Meski begitu, peran militer yang memilih tetap netral memberi ruang bagi proses demokrasi untuk berjalan. Dengan menolak ajakan kudeta, militer seakan menegaskan bahwa penyelesaian persoalan politik harus melalui mekanisme konstitusional, bukan melalui intervensi bersenjata. Sikap ini sekaligus memperkuat posisi Filipina di mata dunia sebagai negara yang berupaya menjaga jalur demokrasi, meskipun masih diwarnai tantangan.
Kisruh politik yang tengah berlangsung juga menjadi pengingat bahwa Filipina masih harus bekerja keras dalam memperkuat tata kelola pemerintahan. Transparansi, pemberantasan korupsi, serta upaya membangun kembali kepercayaan publik akan menjadi kunci utama bagi keberlangsungan pemerintahan Marcos Jr.
Seiring berkembangnya situasi, publik kini menunggu langkah konkret yang akan diambil Presiden Marcos Jr. untuk menanggapi krisis ini. Apakah ia akan berani mengambil tindakan tegas terhadap para pejabat yang terlibat korupsi? Ataukah ia justru akan kehilangan legitimasi di mata rakyat?
Di tengah ketidakpastian itu, setidaknya satu hal sudah jelas: militer Filipina, di bawah kepemimpinan Jenderal Romeo Brawner, tidak akan menjadi alat politik untuk menggulingkan pemerintah. Pesan ini menjadi penting di saat banyak negara lain di kawasan Asia Tenggara masih bergulat dengan bayang-bayang kudeta.

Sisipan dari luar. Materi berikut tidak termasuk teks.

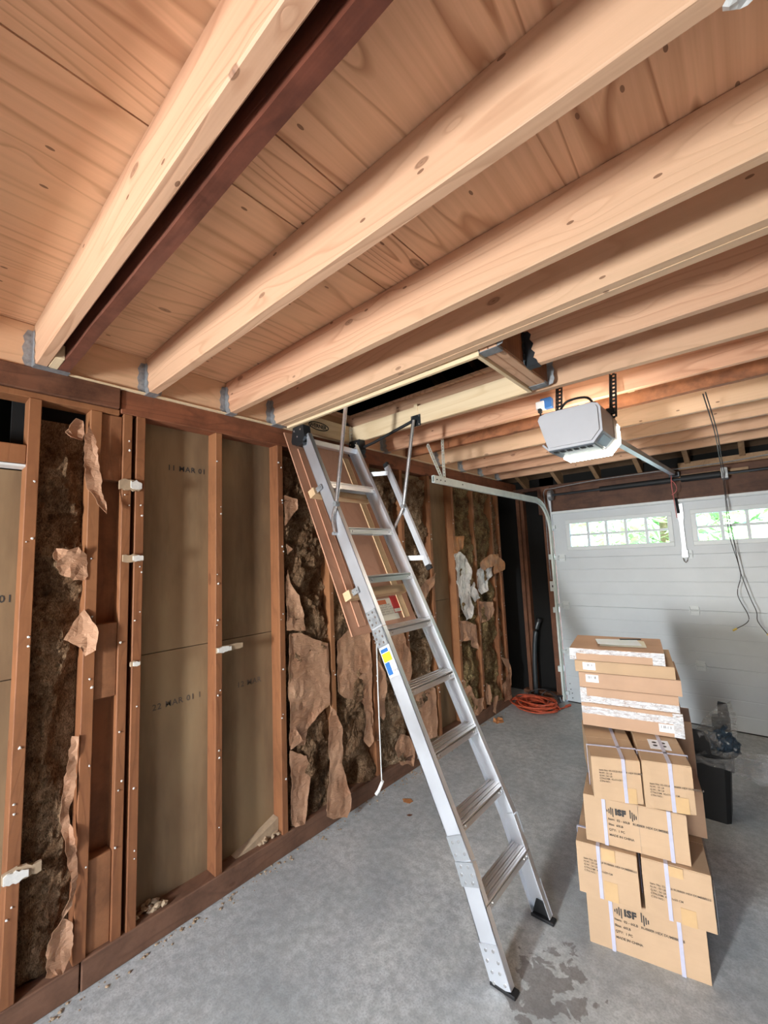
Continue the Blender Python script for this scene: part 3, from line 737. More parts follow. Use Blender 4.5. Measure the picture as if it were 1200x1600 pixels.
bF = batt('insulation batt with long white torn backing right of the bare sheathing', 3.623, 3.982, .115, 2.36, M_insul_yel, -.03, .06, 6)
for k, m in (('F_white', M_white_paper), ('F_dia', M_white_paper), ('F_tan', M_kraft), ('F_low', M_kraft), ('F_orange', M_kraft_o)): paper(k, m, bF, curl=.03, wr=.02)
bG = batt('yellowed insulation batt with orange kraft flap in the second bay from the corner', 4.026, 4.387, .115, 2.36, M_insul_yel, -.03, .06, 7)
for k, m in (('G_white', M_white_paper), ('G_orange', M_kraft_o), ('G_tan', M_kraft), ('G_top', M_insul_yel), ('G_hang', M_kraft), ('G_hang2', M_kraft)): paper(k, m, bG, curl=.03, wr=.02)
bH = batt('narrow insulation batt in the last bay before the dark corner', 4.433, 4.552, .115, 2.36, M_insul, -.03, .04, 8)
paper('H_sheet', M_kraft, bH, curl=.02)

# ================================================================== ATTIC LADDER
lad = thing('attic_ladder', 'folding aluminium attic ladder coming down from the ceiling opening', 'ladder', (1.30, 1.84, 0))
YL, YR = 1.622, 2.055          # outer faces of the rails
A_, B_, C_, D_ = Vector((.185, 0, 2.43)), Vector((.728, 0, 1.315)), Vector((1.163, 0, .40)), Vector((1.302, 0, .004))
def rail(p, q, side, flare=0.0):
    """channel: web on the outside, flanges turned inward"""
    u = (q-p).normalized(); n = Vector((u.z, 0, -u.x)); n = n if n.x > 0 else -n
    L = (q-p).length; y = YL if side < 0 else YR; s = -side; w = .082; bm = bmesh.new(); c = (p+q)/2
    obox(bm, c+Y*(y+s*.0015), n, Y, u, w, .003, L)
    for e in (-1, 1): obox(bm, c+Y*(y+s*.014)+n*(e*(w/2-.0015)), n, Y, u, .003, .028, L)
    obox(bm, c+Y*(y+s*.0045), n, Y, u, w*.5, .003, L)
    return part('rail', bm, M_alu, lad)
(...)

Dengan demikian, Filipina kini berada di persimpangan jalan. Di satu sisi, ada potensi krisis politik yang bisa mengguncang stabilitas negara. Namun, di sisi lain, sikap tegas militer yang menolak terlibat memberikan secercah harapan bahwa demokrasi masih memiliki ruang untuk berproses. Masa depan Filipina kini sangat bergantung pada bagaimana pemerintah menangani skandal korupsi dan merespons tuntutan rakyatnya.